=== To do ===
Determine the number of lines where "Python" occurs and reply with that number by itself.

_____

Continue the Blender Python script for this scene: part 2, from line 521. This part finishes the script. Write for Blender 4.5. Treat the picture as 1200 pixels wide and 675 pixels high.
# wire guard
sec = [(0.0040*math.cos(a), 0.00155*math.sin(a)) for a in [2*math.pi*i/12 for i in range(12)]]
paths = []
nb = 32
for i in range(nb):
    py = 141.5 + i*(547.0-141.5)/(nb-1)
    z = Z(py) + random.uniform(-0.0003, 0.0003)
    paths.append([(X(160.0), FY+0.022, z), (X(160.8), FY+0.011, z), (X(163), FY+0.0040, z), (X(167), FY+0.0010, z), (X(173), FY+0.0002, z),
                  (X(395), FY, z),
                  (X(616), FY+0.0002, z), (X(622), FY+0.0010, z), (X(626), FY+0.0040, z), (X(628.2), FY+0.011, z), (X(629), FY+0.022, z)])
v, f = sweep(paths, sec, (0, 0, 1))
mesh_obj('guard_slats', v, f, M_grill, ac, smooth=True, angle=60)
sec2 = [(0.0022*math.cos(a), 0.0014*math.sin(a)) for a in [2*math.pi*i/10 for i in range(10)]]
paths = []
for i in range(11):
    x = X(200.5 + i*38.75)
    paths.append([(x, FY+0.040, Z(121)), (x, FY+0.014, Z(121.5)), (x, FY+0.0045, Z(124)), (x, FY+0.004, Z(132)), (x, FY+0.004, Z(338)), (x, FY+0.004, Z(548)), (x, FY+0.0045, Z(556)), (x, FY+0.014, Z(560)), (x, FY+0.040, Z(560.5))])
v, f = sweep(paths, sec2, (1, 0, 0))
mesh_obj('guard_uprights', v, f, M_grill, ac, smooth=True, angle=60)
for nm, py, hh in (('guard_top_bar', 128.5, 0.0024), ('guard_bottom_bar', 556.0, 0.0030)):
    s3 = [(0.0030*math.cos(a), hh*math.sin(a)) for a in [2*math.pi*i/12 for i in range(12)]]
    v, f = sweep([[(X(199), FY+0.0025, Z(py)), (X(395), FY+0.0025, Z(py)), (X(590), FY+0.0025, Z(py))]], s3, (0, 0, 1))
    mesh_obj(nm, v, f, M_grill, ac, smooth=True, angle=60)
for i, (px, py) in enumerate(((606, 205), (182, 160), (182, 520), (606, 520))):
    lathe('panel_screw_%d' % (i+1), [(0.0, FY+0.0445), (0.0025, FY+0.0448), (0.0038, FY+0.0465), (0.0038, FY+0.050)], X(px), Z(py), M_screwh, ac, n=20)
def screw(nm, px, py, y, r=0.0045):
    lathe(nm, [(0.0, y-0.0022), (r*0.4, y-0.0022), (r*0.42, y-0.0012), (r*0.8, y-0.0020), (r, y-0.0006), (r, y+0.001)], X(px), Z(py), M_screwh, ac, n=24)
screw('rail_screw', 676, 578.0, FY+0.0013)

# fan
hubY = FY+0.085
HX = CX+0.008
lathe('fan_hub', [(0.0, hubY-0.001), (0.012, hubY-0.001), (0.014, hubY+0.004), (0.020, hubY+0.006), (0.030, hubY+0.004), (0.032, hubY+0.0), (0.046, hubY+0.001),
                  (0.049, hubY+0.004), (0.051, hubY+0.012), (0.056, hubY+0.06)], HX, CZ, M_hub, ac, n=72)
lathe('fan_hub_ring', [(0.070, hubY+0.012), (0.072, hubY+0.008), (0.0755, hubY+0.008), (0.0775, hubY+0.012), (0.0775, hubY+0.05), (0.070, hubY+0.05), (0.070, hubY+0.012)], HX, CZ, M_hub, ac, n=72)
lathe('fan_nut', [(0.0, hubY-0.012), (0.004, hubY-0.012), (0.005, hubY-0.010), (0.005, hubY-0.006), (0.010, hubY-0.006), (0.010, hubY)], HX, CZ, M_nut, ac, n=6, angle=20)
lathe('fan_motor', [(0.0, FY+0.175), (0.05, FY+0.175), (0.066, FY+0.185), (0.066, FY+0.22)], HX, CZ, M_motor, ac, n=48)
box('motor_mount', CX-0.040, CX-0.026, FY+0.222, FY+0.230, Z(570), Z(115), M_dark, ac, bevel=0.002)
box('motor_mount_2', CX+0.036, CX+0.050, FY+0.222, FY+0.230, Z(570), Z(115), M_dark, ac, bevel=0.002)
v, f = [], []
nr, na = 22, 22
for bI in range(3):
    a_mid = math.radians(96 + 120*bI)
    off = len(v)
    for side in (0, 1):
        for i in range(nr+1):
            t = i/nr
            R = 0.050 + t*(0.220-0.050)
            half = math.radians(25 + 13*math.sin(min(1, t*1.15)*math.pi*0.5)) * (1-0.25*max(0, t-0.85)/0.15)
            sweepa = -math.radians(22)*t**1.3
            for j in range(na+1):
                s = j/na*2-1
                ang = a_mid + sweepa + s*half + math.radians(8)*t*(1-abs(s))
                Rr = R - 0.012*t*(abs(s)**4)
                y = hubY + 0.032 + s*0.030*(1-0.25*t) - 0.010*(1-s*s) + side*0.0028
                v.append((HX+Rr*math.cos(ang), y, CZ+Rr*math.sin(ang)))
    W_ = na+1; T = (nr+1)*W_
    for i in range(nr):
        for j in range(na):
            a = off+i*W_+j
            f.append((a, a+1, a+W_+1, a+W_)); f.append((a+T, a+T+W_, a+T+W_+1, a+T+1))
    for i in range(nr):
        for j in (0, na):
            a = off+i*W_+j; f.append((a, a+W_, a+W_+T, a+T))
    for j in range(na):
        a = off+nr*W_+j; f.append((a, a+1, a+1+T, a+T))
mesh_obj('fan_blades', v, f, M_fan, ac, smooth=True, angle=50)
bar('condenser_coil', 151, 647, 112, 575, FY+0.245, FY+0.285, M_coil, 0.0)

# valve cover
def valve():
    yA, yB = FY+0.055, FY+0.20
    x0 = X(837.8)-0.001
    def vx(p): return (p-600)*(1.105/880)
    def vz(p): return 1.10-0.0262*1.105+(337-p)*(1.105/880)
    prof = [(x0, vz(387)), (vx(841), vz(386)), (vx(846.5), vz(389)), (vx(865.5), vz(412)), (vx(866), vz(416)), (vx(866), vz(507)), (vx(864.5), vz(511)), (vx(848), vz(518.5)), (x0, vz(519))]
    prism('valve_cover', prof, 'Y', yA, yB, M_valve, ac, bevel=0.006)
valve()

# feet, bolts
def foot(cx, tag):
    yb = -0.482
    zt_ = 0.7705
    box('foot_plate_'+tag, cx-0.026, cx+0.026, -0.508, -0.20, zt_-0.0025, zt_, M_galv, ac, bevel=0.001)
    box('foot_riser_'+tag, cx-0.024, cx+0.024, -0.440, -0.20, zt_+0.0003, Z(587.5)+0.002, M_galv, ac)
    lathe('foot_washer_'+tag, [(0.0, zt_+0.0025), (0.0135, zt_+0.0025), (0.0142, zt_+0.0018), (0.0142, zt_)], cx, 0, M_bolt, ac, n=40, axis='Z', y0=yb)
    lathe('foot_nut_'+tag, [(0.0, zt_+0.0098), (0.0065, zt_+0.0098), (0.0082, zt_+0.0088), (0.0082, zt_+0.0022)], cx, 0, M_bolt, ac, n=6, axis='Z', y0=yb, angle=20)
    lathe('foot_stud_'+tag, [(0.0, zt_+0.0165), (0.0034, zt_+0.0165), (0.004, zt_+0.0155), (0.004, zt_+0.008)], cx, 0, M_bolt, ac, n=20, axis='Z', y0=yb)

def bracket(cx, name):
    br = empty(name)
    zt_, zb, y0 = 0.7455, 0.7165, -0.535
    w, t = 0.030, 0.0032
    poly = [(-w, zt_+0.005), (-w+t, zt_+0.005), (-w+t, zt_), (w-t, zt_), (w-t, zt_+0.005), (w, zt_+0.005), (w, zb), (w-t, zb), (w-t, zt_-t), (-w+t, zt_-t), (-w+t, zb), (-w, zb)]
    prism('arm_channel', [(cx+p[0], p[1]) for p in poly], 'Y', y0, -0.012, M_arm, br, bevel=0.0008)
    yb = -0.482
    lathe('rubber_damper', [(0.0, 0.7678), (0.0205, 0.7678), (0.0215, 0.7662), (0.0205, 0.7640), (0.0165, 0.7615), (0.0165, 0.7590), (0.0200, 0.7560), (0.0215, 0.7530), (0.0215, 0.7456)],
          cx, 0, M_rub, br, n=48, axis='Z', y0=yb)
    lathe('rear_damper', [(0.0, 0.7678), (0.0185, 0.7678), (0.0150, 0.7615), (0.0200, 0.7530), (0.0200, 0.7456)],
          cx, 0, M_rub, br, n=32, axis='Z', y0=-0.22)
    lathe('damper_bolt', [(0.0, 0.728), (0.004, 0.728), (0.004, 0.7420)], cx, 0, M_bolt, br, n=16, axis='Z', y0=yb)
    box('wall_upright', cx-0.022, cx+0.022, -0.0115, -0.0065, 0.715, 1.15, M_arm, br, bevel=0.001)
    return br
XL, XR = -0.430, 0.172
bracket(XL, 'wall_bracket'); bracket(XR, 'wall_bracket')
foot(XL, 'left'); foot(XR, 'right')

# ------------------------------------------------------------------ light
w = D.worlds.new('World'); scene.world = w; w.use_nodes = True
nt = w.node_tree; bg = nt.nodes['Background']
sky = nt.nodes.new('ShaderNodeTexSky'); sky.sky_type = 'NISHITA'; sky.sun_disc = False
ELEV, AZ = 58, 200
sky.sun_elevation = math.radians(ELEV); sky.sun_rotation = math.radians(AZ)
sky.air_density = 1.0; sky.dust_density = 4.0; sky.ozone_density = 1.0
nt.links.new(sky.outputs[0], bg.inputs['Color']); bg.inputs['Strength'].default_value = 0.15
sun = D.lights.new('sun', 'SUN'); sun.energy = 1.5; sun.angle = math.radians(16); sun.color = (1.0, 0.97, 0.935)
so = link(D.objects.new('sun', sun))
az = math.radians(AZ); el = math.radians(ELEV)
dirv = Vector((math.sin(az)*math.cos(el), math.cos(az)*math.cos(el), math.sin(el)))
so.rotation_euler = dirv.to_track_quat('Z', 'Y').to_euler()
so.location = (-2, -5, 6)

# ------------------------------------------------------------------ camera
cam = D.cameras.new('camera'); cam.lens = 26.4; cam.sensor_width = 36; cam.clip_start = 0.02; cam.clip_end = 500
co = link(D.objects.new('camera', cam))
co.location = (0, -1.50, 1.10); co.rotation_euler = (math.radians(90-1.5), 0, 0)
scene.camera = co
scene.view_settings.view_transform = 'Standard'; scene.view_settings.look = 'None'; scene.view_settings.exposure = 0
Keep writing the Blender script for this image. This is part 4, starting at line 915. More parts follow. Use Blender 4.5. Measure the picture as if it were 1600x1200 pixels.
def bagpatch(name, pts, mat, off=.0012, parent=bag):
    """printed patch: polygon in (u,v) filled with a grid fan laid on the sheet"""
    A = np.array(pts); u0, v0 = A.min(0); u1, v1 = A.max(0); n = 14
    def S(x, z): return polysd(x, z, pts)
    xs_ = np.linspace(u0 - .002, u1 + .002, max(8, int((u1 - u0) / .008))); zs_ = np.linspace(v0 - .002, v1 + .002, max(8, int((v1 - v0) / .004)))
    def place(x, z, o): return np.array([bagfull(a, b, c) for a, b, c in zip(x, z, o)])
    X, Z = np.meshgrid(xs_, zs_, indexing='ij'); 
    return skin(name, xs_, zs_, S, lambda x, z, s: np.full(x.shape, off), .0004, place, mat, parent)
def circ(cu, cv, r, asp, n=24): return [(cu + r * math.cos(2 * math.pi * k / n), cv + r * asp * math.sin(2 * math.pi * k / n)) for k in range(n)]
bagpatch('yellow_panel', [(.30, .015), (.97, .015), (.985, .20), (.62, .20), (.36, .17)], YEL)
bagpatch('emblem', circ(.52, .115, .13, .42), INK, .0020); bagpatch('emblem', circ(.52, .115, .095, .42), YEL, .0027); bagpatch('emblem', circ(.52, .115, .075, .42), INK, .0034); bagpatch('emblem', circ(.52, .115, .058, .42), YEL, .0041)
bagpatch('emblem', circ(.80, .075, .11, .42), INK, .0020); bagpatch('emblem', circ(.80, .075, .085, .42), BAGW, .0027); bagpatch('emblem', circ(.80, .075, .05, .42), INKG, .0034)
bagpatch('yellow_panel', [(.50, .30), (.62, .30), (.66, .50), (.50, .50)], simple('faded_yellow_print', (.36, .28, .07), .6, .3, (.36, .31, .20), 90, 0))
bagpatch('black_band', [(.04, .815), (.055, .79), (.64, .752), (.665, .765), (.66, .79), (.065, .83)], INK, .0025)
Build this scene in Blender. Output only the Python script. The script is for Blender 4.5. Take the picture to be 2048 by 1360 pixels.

_____

=== Exercise response ===
2